Esola has a harder role than it appears at first glance. As Elmer and Chris, he is one of the kinder people to Taffeta and shows gratitude, but also, they are appreciated more for what they do, not who they are, and saying no results in an eruption that reveals the difference between usefulness and innate value without decreasing sympathy towards the character. As Elmer, he treats Taffeta as a person and appears more comfortable with his own identity while expressing insecurity over his own appearance, which underscores Taffeta’s self-loathing over their size. Elmer is the Marilyn Munster of the group, aggressively normal and just as down as the more overt outliers in the group. Esola’s little chair dance in “Chandelier” is terrific. He is also the only character besides Taffeta to insert himself in a fantasy real-world sequence of what could have been if history did not happen, which echoes Spike Lee’s best movie, “25th Hour” (2002).

“Lavender Men” fails to tackle one important question. There is nothing wrong with Taffeta setting their sights for conventionally attractive men, but when is Taffeta going to be attracted to someone like them. The politics of desire are underexplored. It is interesting that the bookends of the film consistently feature Black women as the only supportive and encouraging figures in Taffeta’s life who encourage them to take care of their self: the woman who plays Sadie in the stage play (Mia Ellis), and Sharon (Cherie Corinne Rice), the ride share driver, who ushers them into the real story. It is a male centered story because that is who they desire, which also stands in the way of self-love. It also gets messy because they are all coworkers, so it dances on the edge of sexual harassment and reciprocated love.

If “Lavender Men” will lose people, it will be because they are not completely into the love story between Lincoln and Elmer, which does not feel visceral until the tenth act. One purpose of the fantasia and the play within the movie is to rehabilitate history and stop hiding LGBTQ relationships. It is not the actors’ fault, but the dialogue is dry and could easily be between two platonic colleagues. It could be the point because in the eleventh act, Taffeta insists on staying to bear witness to the real physical attraction. Also, the cell phone scenes needed better screencasting because even though the chats are presented on a fictional app called Backdoor, they are pivotal, but inscritable and unreadable.

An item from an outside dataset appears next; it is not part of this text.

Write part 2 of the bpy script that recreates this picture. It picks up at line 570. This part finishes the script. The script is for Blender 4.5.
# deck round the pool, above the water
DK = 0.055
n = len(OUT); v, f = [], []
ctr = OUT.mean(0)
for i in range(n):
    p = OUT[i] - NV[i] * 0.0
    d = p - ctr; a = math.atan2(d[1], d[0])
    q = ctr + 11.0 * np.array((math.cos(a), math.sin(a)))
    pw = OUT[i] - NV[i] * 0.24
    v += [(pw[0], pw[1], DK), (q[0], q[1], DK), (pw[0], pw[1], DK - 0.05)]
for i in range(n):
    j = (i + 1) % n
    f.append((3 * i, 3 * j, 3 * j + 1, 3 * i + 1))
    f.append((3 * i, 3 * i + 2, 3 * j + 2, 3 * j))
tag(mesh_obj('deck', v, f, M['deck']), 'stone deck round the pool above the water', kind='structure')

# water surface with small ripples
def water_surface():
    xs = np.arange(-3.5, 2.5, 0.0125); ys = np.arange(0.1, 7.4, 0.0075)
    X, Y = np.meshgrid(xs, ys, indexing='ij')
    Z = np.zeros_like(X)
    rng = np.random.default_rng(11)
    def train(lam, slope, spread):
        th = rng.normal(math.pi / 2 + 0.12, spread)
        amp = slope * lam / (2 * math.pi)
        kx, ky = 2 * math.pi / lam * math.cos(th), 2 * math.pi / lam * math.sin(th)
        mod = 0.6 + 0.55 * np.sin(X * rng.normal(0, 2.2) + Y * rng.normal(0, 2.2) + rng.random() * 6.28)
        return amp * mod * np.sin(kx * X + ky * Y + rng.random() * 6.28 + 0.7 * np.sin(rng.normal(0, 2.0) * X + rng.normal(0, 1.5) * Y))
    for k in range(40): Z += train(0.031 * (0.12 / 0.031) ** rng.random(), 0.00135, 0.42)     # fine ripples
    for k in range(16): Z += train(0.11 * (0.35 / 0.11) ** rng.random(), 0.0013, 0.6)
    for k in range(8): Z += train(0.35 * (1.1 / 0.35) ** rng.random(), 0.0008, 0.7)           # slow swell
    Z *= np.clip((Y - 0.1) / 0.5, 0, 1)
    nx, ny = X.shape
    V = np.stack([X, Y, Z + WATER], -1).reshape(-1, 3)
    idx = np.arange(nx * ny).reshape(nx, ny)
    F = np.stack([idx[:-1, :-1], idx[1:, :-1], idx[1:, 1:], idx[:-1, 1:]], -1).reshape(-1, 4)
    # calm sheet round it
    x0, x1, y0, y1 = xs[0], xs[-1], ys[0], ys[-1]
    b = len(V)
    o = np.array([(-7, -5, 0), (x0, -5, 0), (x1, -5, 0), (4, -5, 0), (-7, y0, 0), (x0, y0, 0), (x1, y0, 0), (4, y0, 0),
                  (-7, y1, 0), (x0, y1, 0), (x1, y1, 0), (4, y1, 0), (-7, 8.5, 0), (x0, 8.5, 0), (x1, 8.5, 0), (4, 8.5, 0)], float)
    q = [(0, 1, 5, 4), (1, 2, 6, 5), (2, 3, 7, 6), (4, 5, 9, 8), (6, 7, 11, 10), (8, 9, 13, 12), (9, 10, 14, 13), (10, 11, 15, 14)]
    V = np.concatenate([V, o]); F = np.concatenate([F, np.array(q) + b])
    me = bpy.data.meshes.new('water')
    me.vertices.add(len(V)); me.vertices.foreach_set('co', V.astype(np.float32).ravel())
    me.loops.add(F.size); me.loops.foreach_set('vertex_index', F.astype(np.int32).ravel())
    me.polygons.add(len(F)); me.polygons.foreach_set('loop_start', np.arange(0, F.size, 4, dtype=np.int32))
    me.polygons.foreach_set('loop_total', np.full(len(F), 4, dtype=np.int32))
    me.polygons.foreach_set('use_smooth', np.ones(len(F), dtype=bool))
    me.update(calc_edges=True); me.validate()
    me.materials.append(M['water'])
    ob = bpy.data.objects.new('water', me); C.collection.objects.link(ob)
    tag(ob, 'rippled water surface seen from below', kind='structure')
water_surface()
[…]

“Lavender Men” will be especially poignant for those who have loved and lost or still bear the scars of unrequited love. If you are familiar with black box theater, you will have the advantage over less theatrically inclined viewers. You will have to rise to its level because it will never make itself more approachable for you. If you can engage with the work, it is achingly moving and memorable. Give them your coins! (Were those pennies, which are coincidentally no longer being created?)